Havaalanından otele varıncaya kadar geçen sürede, otobüsten şehri gördüğüm kadarıyla ilk izlenimim çok da hoş olmadı. Yağmur mevsimi oluşundan kaynaklı insanı 10 dk içerisinde yapış yapış eden yüksek bir nem oranı, hava kirliliğinin de tuz biber ektiği gri bir gökyüzü, ve trafik ışıklarının polisler tarafından manüel idare edildiği, nerdeyse "İstanbul'a kurban olayım" dedirten ve hiç bu kadar çok motoru bir arada görmediğim kaotik bir trafik yoğunluğu, "Tayland'a hoş geldiniz" dedi. Dahası, pek çok modern yapının içinde ve gökdelenlerin arasında eski Tai usulü ahşaptan yapılmış ve miadını doldurmuşçasına yıpranmış, "yanından tır geçse sarsıntıdan yıkılır bu ev" diye endişelendiren pek çok ev, eskiyle yeninin çelişik kardeşliğini simgeler gibiydi şehirde ve nedense ben bu durumdan çok da hoşlanmadım. Yeniyle eskinin bu denli birbirine sırnaşık halini pek sevemedim.
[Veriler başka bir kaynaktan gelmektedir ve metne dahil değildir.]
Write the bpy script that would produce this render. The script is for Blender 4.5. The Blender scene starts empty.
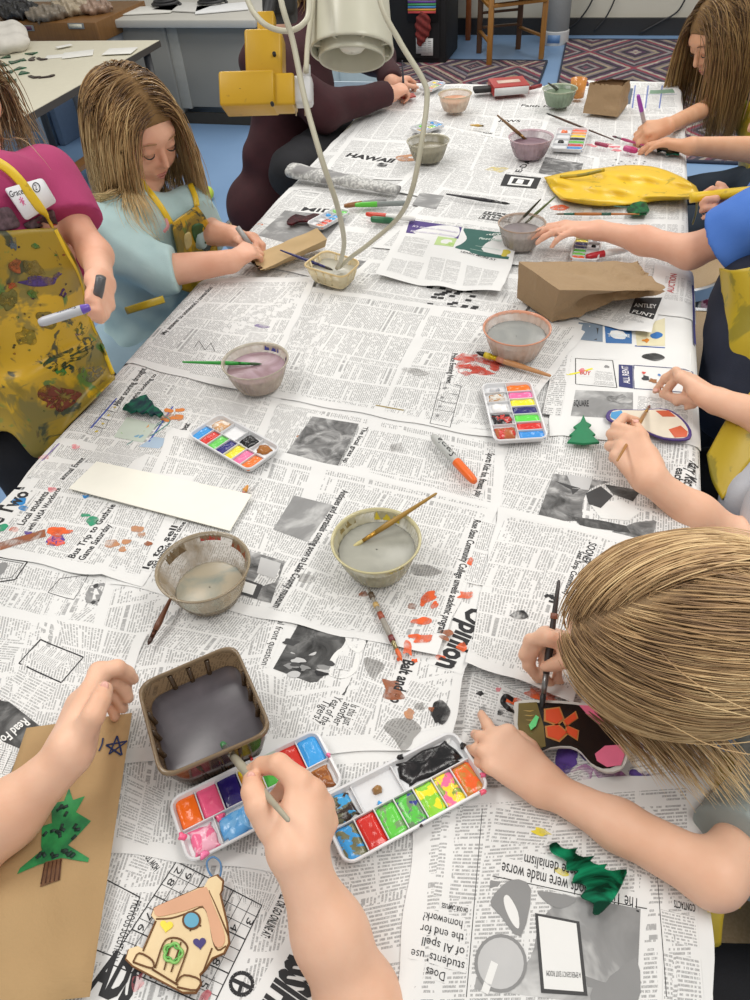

Etrafta hiç bir ayrıntıyı kaçırmadan izlemeye çalışırken otelimize gelmişiz. Prince Palace Hotel; hakikaten prensin oteliymiş, "Boboe Tower" diye bilinen 32 katlı bu binanın 19. katında, 3 gün boyunca manzarasıyla mest olacağımız bir oda düştü şansımıza :) 15 saat süren yolculuğun üstüne, hemen bir duş aldık ve şehir turuna çıktık.




lk durağımız, en önemli tapınaklardan biri olan Altın Buda Tapınağı idi. Fotoğrafta görülen Buda heykeli tam tamına

4,5 tonluk saf altından yapılmış olduğuna bilmem inanır mısınız ama öyle :)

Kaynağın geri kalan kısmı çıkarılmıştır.